* [Goal]
Repeat exactly, please, the lines that begin at the start of the listing and end at the line holding "mb.build('rake_board', 'white_paint', church)".

* [Given information]

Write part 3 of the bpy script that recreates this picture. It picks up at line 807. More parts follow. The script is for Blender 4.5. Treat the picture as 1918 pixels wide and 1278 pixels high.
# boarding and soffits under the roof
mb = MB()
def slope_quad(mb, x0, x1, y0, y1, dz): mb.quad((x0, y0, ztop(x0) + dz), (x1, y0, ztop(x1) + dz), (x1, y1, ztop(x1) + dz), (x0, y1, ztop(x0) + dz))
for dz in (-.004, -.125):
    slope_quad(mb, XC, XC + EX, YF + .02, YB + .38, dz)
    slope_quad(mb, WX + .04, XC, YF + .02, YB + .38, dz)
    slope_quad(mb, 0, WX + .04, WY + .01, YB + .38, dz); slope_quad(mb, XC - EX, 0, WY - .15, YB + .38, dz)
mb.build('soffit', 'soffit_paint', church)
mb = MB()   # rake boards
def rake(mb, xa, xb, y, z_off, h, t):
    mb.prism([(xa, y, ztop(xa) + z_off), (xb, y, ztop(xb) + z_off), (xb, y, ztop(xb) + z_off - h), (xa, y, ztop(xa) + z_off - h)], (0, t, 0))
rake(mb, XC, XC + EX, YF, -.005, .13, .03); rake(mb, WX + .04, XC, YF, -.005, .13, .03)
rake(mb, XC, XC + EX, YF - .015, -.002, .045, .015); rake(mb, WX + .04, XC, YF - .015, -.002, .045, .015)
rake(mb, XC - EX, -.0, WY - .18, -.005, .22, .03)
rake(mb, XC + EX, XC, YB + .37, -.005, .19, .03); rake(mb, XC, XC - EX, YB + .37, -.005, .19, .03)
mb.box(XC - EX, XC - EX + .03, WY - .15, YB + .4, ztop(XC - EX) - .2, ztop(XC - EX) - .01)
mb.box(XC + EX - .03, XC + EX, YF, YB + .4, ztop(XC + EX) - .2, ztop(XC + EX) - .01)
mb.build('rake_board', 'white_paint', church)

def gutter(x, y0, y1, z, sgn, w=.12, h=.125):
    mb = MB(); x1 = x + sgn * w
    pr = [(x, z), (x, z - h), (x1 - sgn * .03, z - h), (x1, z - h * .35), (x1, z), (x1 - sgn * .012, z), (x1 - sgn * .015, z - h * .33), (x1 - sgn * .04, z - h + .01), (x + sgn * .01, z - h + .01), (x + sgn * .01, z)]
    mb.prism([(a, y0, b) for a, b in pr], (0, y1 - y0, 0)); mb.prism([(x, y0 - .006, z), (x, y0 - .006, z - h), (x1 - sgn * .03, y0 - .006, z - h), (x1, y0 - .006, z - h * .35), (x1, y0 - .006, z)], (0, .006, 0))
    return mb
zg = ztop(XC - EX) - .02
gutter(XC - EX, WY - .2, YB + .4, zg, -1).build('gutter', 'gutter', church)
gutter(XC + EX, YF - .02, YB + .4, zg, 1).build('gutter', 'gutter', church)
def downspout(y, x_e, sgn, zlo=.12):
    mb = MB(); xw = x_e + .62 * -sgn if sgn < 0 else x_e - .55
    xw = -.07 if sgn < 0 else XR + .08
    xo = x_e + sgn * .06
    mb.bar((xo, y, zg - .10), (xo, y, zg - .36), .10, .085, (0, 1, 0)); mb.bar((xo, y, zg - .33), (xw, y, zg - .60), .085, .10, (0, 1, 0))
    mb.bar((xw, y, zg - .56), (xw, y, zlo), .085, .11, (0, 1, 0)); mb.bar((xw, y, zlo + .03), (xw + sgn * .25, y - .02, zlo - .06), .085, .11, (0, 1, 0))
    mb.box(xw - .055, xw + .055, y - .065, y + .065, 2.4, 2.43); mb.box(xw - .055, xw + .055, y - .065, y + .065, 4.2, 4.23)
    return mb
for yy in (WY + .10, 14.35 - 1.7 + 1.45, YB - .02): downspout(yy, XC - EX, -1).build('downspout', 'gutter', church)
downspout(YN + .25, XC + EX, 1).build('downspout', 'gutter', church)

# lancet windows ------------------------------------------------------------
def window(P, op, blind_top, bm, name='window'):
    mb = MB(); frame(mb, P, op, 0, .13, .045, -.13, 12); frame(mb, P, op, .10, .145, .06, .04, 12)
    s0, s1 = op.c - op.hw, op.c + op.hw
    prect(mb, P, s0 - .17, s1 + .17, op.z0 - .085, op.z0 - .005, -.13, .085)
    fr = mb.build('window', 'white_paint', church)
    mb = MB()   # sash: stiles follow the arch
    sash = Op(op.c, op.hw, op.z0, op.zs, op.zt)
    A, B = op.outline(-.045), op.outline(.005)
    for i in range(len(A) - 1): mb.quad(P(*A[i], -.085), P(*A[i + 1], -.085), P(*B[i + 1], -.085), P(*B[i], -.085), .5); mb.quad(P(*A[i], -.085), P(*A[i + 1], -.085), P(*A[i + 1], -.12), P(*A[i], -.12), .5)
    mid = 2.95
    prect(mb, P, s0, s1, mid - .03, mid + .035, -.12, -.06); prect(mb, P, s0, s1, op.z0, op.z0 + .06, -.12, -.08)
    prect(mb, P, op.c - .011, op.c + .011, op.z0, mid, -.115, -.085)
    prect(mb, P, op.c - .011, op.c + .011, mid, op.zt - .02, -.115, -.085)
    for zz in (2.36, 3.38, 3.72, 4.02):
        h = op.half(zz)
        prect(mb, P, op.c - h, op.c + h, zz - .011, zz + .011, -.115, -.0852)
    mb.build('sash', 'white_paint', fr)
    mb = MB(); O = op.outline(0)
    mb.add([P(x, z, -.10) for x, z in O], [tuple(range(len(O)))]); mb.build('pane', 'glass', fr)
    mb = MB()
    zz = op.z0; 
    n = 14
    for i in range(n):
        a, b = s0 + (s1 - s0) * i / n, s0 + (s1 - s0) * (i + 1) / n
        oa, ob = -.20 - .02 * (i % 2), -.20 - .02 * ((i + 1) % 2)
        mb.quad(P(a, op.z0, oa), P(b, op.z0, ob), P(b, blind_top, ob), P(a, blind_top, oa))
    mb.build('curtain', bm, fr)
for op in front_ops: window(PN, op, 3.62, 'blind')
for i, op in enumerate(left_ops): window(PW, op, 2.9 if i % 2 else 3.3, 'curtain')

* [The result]
Write part 3 of the bpy script that recreates this picture. It picks up at line 807. More parts follow. The script is for Blender 4.5. Treat the picture as 1918 pixels wide and 1278 pixels high.
# boarding and soffits under the roof
mb = MB()
def slope_quad(mb, x0, x1, y0, y1, dz): mb.quad((x0, y0, ztop(x0) + dz), (x1, y0, ztop(x1) + dz), (x1, y1, ztop(x1) + dz), (x0, y1, ztop(x0) + dz))
for dz in (-.004, -.125):
    slope_quad(mb, XC, XC + EX, YF + .02, YB + .38, dz)
    slope_quad(mb, WX + .04, XC, YF + .02, YB + .38, dz)
    slope_quad(mb, 0, WX + .04, WY + .01, YB + .38, dz); slope_quad(mb, XC - EX, 0, WY - .15, YB + .38, dz)
mb.build('soffit', 'soffit_paint', church)
mb = MB()   # rake boards
def rake(mb, xa, xb, y, z_off, h, t):
    mb.prism([(xa, y, ztop(xa) + z_off), (xb, y, ztop(xb) + z_off), (xb, y, ztop(xb) + z_off - h), (xa, y, ztop(xa) + z_off - h)], (0, t, 0))
rake(mb, XC, XC + EX, YF, -.005, .13, .03); rake(mb, WX + .04, XC, YF, -.005, .13, .03)
rake(mb, XC, XC + EX, YF - .015, -.002, .045, .015); rake(mb, WX + .04, XC, YF - .015, -.002, .045, .015)
rake(mb, XC - EX, -.0, WY - .18, -.005, .22, .03)
rake(mb, XC + EX, XC, YB + .37, -.005, .19, .03); rake(mb, XC, XC - EX, YB + .37, -.005, .19, .03)
mb.box(XC - EX, XC - EX + .03, WY - .15, YB + .4, ztop(XC - EX) - .2, ztop(XC - EX) - .01)
mb.box(XC + EX - .03, XC + EX, YF, YB + .4, ztop(XC + EX) - .2, ztop(XC + EX) - .01)
mb.build('rake_board', 'white_paint', church)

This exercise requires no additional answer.